Museums and collections are revisiting renowned paintings that put automobiles at center stage, using fresh exhibitions, rehangs, and conservation insights to link studio practice with the history of mobility. Over the past two years, curators have clustered Andy Warhol’s ‘Cars’ canvases, Tamara de Lempicka’s chic Bugatti self-portrait, and American scene pictures by Grant Wood, Thomas Hart Benton, and photorealist Robert Bechtle to trace how artists turned vehicles into emblems of speed, status, risk, and everyday life. The result is a clearer view of how car culture shaped iconography across the 20th century and how audiences read these images today.
Corporate and museum collections have led the charge, with the Mercedes-Benz Art Collection’s presentations of Andy Warhol’s ‘Cars’ series drawing design devotees and art audiences in equal measure. Curators have emphasized Warhol’s serial method, pairing large silkscreens of historic Mercedes models with process material that unpacks color separations and editioning. Recent showings have often folded in period photography and design drawings to anchor the paintings in industrial history, sharpening the dialogue between studio and factory. Educators report that these pairings help first-time visitors parse why a brand icon can function as both product image and Pop artifact.
Art Deco glamour has returned to the spotlight through Tamara de Lempicka’s Self-Portrait (often called ‘Tamara in a Green Bugatti,’ 1929), a touchstone that recurs in retrospectives and focused displays. Curators have framed the picture alongside fashion plates and magazine covers from its original context, underscoring how the painter fused automotive styling with modern femininity. Conservation notes shared in recent installations highlight the metallic and enamel-like layering that gives the car body its sheen, clarifying choices that echo coachwork finishes of the era. These readings have broadened the work’s appeal beyond Art Deco aficionados to audiences interested in design history and gendered self-fashioning.
American museums have also been rethinking road imagery, from Grant Wood’s taut ‘Death on the Ridge Road’ to Thomas Hart Benton’s city scenes, where coupes and sedans weave through muscular skylines. Collection rehangs this fall have foregrounded these canvases as social documents, juxtaposing them with maps, dealer brochures, and traffic-policy ephemera to track how cars reconfigured daily life. On the West Coast, photorealist mainstays like Robert Bechtle’s driveway portraits remain staples of collection galleries, their cool surfaces prompting close looking at paint handling as much as make and model.

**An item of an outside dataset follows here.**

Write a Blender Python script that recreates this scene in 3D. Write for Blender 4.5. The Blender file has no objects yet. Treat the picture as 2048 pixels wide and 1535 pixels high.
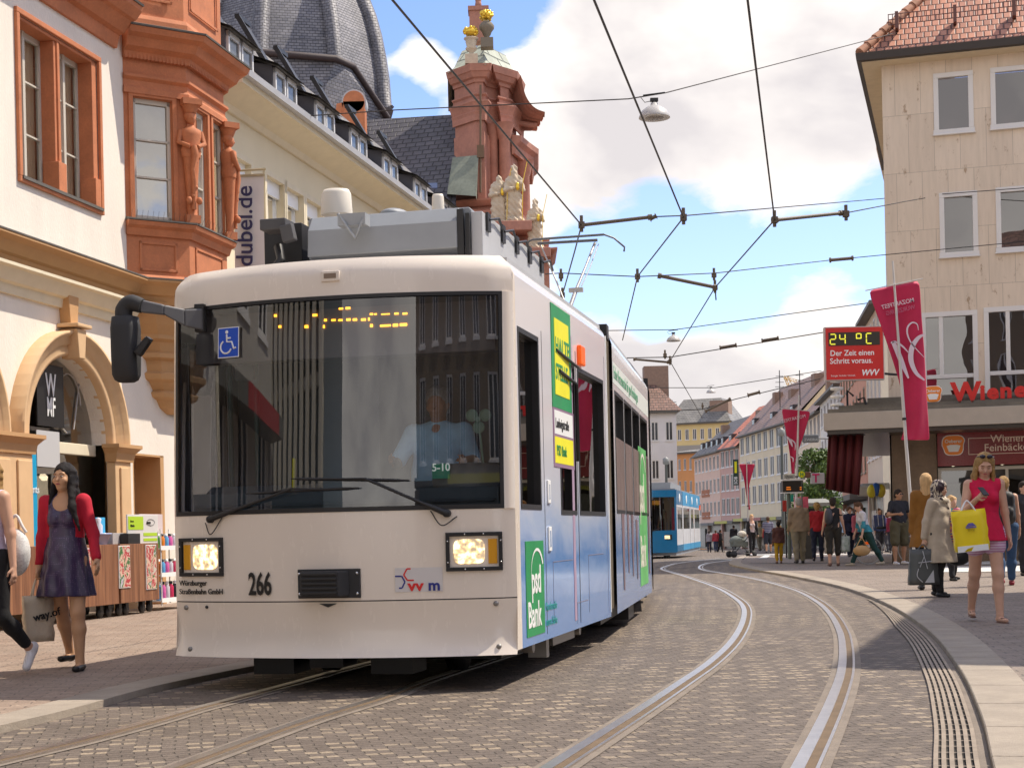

The shift has nudged visitors to see not just vehicles, but evolving American narratives about aspiration, risk, and suburbia.
New research has amplified the picture. Technical-imaging briefs released by several institutions this year detail underdrawing adjustments to fenders, chrome, and reflections, revealing how painters calibrated realism against graphic punch. Catalog texts increasingly credit lenders—from corporate collections to private owners—for enabling side-by-side comparisons that were rare a decade ago. Audience response has been immediate: family days and design-focused tours routinely sell out, and museums are extending hours around these displays.
With additional loans slated to circulate into spring, curators say the aim is to keep testing how car-filled canvases read across regions, disciplines, and generations.